Interview: Straight talk with Ravichandran Ashwin
Childhood days can seldom be forgotten. Every adult would want to be a child once again. Those were the days of undiluted fun, a carefree life without any worries. I for one keep reminding my children, have fun for these days will never ever come back to you.
However what you can actually do is to sit back one day and recall those wonderful memories, with all your childhood friends right behind you.
This is exactly what I decided to do - and prodded none other than Ravichandran Ashwin about his childhood memories. There were two things that were happening simultaneously, one of Ashwin going back on flash back mode and recalling his own childhood days. On the other side, seated right beside him was a dreamer-TallBoyKarthik, who had all the way from way back in 2010 had dreamt of meeting up with Ash some day.
So that day had finally arrived. This interview is all about Ashwin recalling with a great amount of fondness, mirth and humour, and his childhood days.
Ashwin, let's begin this conversation with you recalling your childhood days and how you developed a love for the game of Cricket:
Ashwin: Appa was a great Cricket fanatic . Coming from a traditional South Indian family those days, it was but natural that my grandfather did not encourage my father to take up the sport seriously. As a child I would go to watch Appa play and he was a good medium pace bowler. For the first four or five years of my childhood, I did not quite like the game and found it to be quite monotonous. But slowly I started developing a love for the game. I would love to play on our house terrace and on the road outside my home. Appa would throw the ball and I would hit the ball with my bat. Come Match time both of us would remain glued to the Television. I would always remain stuck to my father and people would often call me his Kangaroo.
My mother was always encouraging of my urge to take up the game more seriously. While my grandfather was worried about the glasses breaking, the garden getting spoilt, or the terrace walls getting damaged, it was my mother who insisted that I joined a Cricket Coaching Institute. It was then that I joined the TSR Cricket Academy at YMCA. I remember very clearly that both my parents would come to drop me at the academy and pick me up again once the practice would get over. So that's how the journey started.
Ravichandran sir (Ashwin's father) told me once that none of the walls at home would be spared. All of them would bear an artistic impression of your hitting the balls against the wall.
Ashwin: I was a single child. I was a loner and have loved it that way, even now that I am married I like to spend time on my own. I was mad about Cricket and so I would throw the ball at the walls and hit it with my bat. I would also give a commentary of the actual happenings. I would imagine myself being a part of the Indian team, and then being involved in making India win. I liked being an underdog at that age.
When I was a child India would often lose, hardly win matches. That is also the reason why I dont quite like it when people point fingers at the current Indian team. We actually win more matches than we lose. The only heartbeat for the entire nation at that point of time was Sachin Tendulkar. I would watch Sachin play with butterflies in my stomach, praying that he should not get out.
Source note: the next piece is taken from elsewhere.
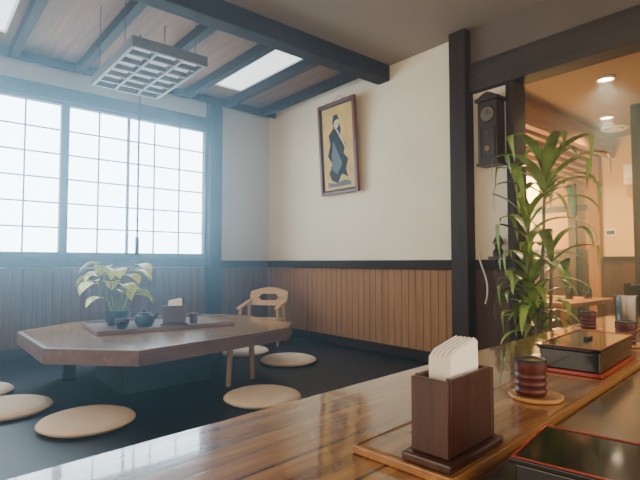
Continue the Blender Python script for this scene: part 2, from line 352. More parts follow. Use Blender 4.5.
def downlight(x, y, label, z=2.405, e=110, col=(1.0, 0.76, 0.44)):
    t = thing('downlight', label, 'downlight', (x, y, z), 0, None)
    bm = bmesh.new(); lathe(bm, [(0.060, 0.0145), (0.062, 0.0), (0.055, -0.003), (0.048, 0.004), (0.048, 0.0145)], seg=28)
    obj('rim', bm, M['plastic'], t, smooth=True)
    bm = bmesh.new(); lathe(bm, [(0, 0.008), (0.047, 0.008), (0.047, 0.012), (0, 0.012)], seg=28)
    obj('lens', bm, M['down'], t)
    L = bpy.data.lights.new('downlight_lamp', 'SPOT'); L.energy = e; L.color = col; L.spot_size = R(140); L.spot_blend = 0.7; L.shadow_soft_size = 0.04
    lo = bpy.data.objects.new('downlight_lamp', L); C.objects.link(lo); lo.location = (x, y, z-0.015)
downlight(3.92, 1.33, 'nearer round downlight in the tan ceiling right of the plant')
downlight(4.98, 1.69, 'farther round downlight in the tan ceiling right of the plant')
t = thing('ceiling_vent', 'round ceiling vent at the right edge below the downlights', 'ceiling vent', (5.45, 1.78, 2.40), 0)
bm = bmesh.new(); lathe(bm, [(0.12, 0.0195), (0.125, 0.006), (0.105, -0.004), (0.092, 0.004), (0.092, 0.0195)], seg=36); obj('rim', bm, M['plastic'], t, smooth=True)
bm = bmesh.new(); lathe(bm, [(0, -0.012), (0.055, -0.010), (0.07, 0.0), (0.055, 0.006), (0, 0.006)], seg=30); obj('centre_disc', bm, M['plastic'], t, smooth=True)
bm = bmesh.new(); lathe(bm, [(0, 0.012), (0.091, 0.012), (0.091, 0.019), (0, 0.019)], seg=30); obj('throat', bm, M['ironpot'], t)

def lantern(x, y, z, r, label, e=25):
    t = thing('pendant_lantern', label, 'pendant lamp', (x, y, z), 0, None)
    bm = bmesh.new()
    lathe(bm, [(r*0.45*1, -r), (r*0.8, -r*0.75), (r, 0), (r*0.8, r*0.75), (r*0.45, r)], seg=24)
    obj('shade', bm, M['lantern'], t, smooth=True)
    bm = bmesh.new(); lathe(bm, [(0, r), (r*0.5, r), (r*0.5, r+0.02), (0, r+0.02)], seg=20); obj('top_rim', bm, M['ironpot'], t)
    bm = bmesh.new(); lathe(bm, [(0, -r-0.015), (r*0.5, -r-0.015), (r*0.5, -r), (0, -r)], seg=20); obj('bottom_rim', bm, M['ironpot'], t)
    bm = bmesh.new(); tube(bm, [(0, 0, r+0.02), (0, 0, 2.199-z)], 0.005, 6); obj('cord', bm, M['rope'], t)
    L = bpy.data.lights.new('lantern_lamp', 'POINT'); L.energy = e; L.color = (1.0, 0.62, 0.24); L.shadow_soft_size = 0.12
    lo = bpy.data.objects.new('lantern_lamp', L); C.objects.link(lo); lo.location = (x, y, z-r-0.18)
lantern(4.52, 2.27, 1.74, 0.13, 'glowing orange lantern left of the tall plant', 75)
lantern(6.60, 3.46, 1.74, 0.10, 'small far orange lantern deep in the alcove', 110)  # extra lamp added to brighten the alcove

# switch plate and air vent on far wall
t = thing('light_switch', 'small wall plate on the cream wall right of the plant', 'light switch', (5.8995, 1.99, 1.33), 0)
obj('plate', B((-0.012, 0, -0.06, 0.06, 0, 0.09)), M['plastic'], t, 0.003)
obj('rocker', B((-0.018, -0.0125, -0.04, 0.04, 0.025, 0.065)), M['ironpot'], t, 0.002)
t = thing('air_conditioner', 'off-white wall air unit high on the cream wall', 'air conditioner', (5.8995, 1.55, 1.86), 0)
obj('casing', B((-0.18, 0, -0.25, 0.25, 0, 0.22)), M['plastic'], t, 0.015)
obj('vent_flap', B((-0.19, -0.181, -0.22, 0.22, 0.02, 0.07)), M['white'], t, 0.003)

# dining table and chair in the next room
TX, TY = 4.45, 2.05
t = thing('dining_table', 'wooden table in the next room behind the plant', 'table', (TX, TY, 0), 0)
obj('tabletop', B((-0.45, 0.45, -0.40, 0.40, 0.68, 0.72)), M['orange_wood'], t, 0.006)
for sx in (-1, 1):
    for sy in (-1, 1):
        obj('leg', B((sx*0.38-0.03, sx*0.38+0.03, sy*0.33-0.03, sy*0.33+0.03, 0.001, 0.68)), M['orange_wood_z'], t, 0.003)
for k, (bx, by, hh, lab) in enumerate(((0.05, -0.18, 0.24, 'taller dark bottle on the table behind the plant'), (0.22, -0.27, 0.17, 'shorter dark bottle on the table behind the plant'))):
    tb = thing('bottle', lab, 'bottle', (TX+bx, TY+by, 0.721), 0)
    bm = bmesh.new(); lathe(bm, [(0, 0), (0.032, 0), (0.034, 0.01), (0.034, hh*0.55), (0.014, hh*0.75), (0.013, hh*0.93), (0, hh*0.93)], seg=20); obj('body', bm, M['bottleglass'], tb, smooth=True)
    bm = bmesh.new(); lathe(bm, [(0, hh*0.932), (0.016, hh*0.932), (0.016, hh), (0, hh)], seg=16); obj('cap', bm, M['redbrown'], tb)
t = thing('dining_chair', 'dark wooden chair at the table in the next room', 'chair', (4.12, 1.42, 0), R(180))
for sx in (-1, 1):
    obj('leg', B((sx*0.19-0.018, sx*0.19+0.018, -0.208, -0.172, 0.001, 0.42)), M['post'], t, 0.003)
    obj('leg', B((sx*0.19-0.018, sx*0.19+0.018, 0.172, 0.208, 0.001, 0.90)), M['post'], t, 0.003)
obj('seat', B((-0.21, 0.21, -0.21, 0.171, 0.421, 0.455)), M['post'], t, 0.006)
obj('backrest', B((-0.171, 0.171, 0.178, 0.202, 0.66, 0.88)), M['post'], t, 0.006)

# ------------------------------------------------------------------ framed print
t = thing('framed_print', 'tall dark framed picture of a dark figure on gold, hanging on the cream wall', 'picture', (XP-0.035, 3.20, 1.665), 0)
t.rotation_euler = (0, R(-3.5), 0)
W2, H = 0.245, 0.84
obj('frame', B((-0.03, 0, -W2, -W2+0.03, 0, H), (-0.03, 0, W2-0.03, W2, 0, H), (-0.03, 0, -W2+0.03, W2-0.03, 0, 0.03), (-0.03, 0, -W2+0.03, W2-0.03, H-0.03, H)), M['frame_red'], t, 0.004)
pr = obj('print', B((-0.012, -0.004, -W2+0.03, W2-0.03, 0.03, H-0.03)), M['gold'], t)
obj('mount', B((-0.016, -0.0125, -W2+0.03, -W2+0.045, 0.03, H-0.03), (-0.016, -0.0125, W2-0.045, W2-0.03, 0.03, H-0.03), (-0.016, -0.0125, -W2+0.045, W2-0.045, 0.03, 0.045), (-0.016, -0.0125, -W2+0.045, W2-0.045, H-0.045, H-0.03)), M['ink'], t)
def flat(poly, mat, name, off):
    bm = bmesh.new(); prism_x(bm, poly, -0.0135-off, -0.0125-off); return obj(name, bm, mat, pr)
flat([(0.10,0.13),(0.13,0.20),(0.08,0.28),(0.14,0.36),(0.10,0.46),(0.12,0.55),(0.05,0.60),(0.02,0.70),(-0.02,0.66),(-0.05,0.58),(-0.03,0.50),(-0.10,0.44),(-0.07,0.36),(-0.13,0.30),(-0.09,0.22),(-0.12,0.14),(-0.04,0.18),(0.02,0.10)], M['ink'], 'robe', 0)
flat([(-0.01,0.60),(-0.03,0.64),(-0.02,0.68),(0.02,0.69),(0.04,0.64),(0.03,0.60)], M['inkcream'], 'face', 0.001)
flat([(-0.03,0.67),(-0.01,0.72),(0.04,0.72),(0.06,0.66),(0.05,0.61),(0.035,0.66),(0.0,0.675)], M['ink'], 'hair', 0.002)
flat([(0.08,0.22),(0.02,0.18),(-0.05,0.27),(0.00,0.38),(0.06,0.48),(0.09,0.36)], M['inkblue'], 'sash', 0.001)
flat([(-0.15,0.34),(-0.14,0.335),(0.10,0.72),(0.09,0.73)], M['inkcream'], 'staff', 0.002)
flat([(-0.15,0.07),(0.16,0.07),(0.15,0.12),(0.05,0.10),(-0.08,0.12),(-0.15,0.10)], M['inkblue'], 'ground', 0)
bm = bmesh.new(); tube(bm, [(-0.001, -0.18, H-0.04), (0.032, 0, H+0.06), (-0.001, 0.18, H-0.04)], 0.002, 5)
obj('hanging_wire', bm, M['rope'], t)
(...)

On weekends when both my parents would be at home, I would once again be lapped into the world of imagination, hitting the ball against the wall and striking it with my bat. In my world of fantasy I would imagine India at 200 for 8 and then take them through to 500 for 8, scoring a masterful century along with a running commentary of the proceedings. My father would call me mad but that's how I developed a passion for the game.
We used to have rope balls at home(These are actual cricket balls hung from ceiling and then you strike them with your bat just to get the sense of timing right). The other day when a child got hurt above his eyebrow I got reminded of an incident from my own childhood days. I was a twelve year old boy at that point.
There was a league match that I was to play on that day, and before the match I was practicing a few shots using the rope ball. I recall that those days there was no limit that barred children of that age from playing league cricket. I am of the opinion that nine and ten year olds should be allowed to play the local league. It is affecting the physical tenacity of the kids. Anyways, back to the rope ball game that I was practicing.
There used to be a blue colour Godrej Fridge in one corner of the room, which was severely dented on account of my constant hammering. I played what I thought was a rousing pull shot, and bang the ball went and hit my father on the forehead.
He was bleeding quite badly and I was inconsolable. We went to the Public Health Center, just across the road from my house, stitches done, both of us were off to the ground, my father to drop me and myself to play the match. I remember scoring a fifty in that match. My tenacity comes from my mother, my truthfulness, honesty and straightforwardness comes from my father.
Show the child the way, encourage him, provide for the best possible guidance, be his friend and support system and then watch him flower. When a child takes up a sport like cricket, take him to those training sessions and be with him, watch him play and derive happiness from just seeing him play the game.
Moments to cherish, sitting next to a legend, hearing him recall his childhood memories.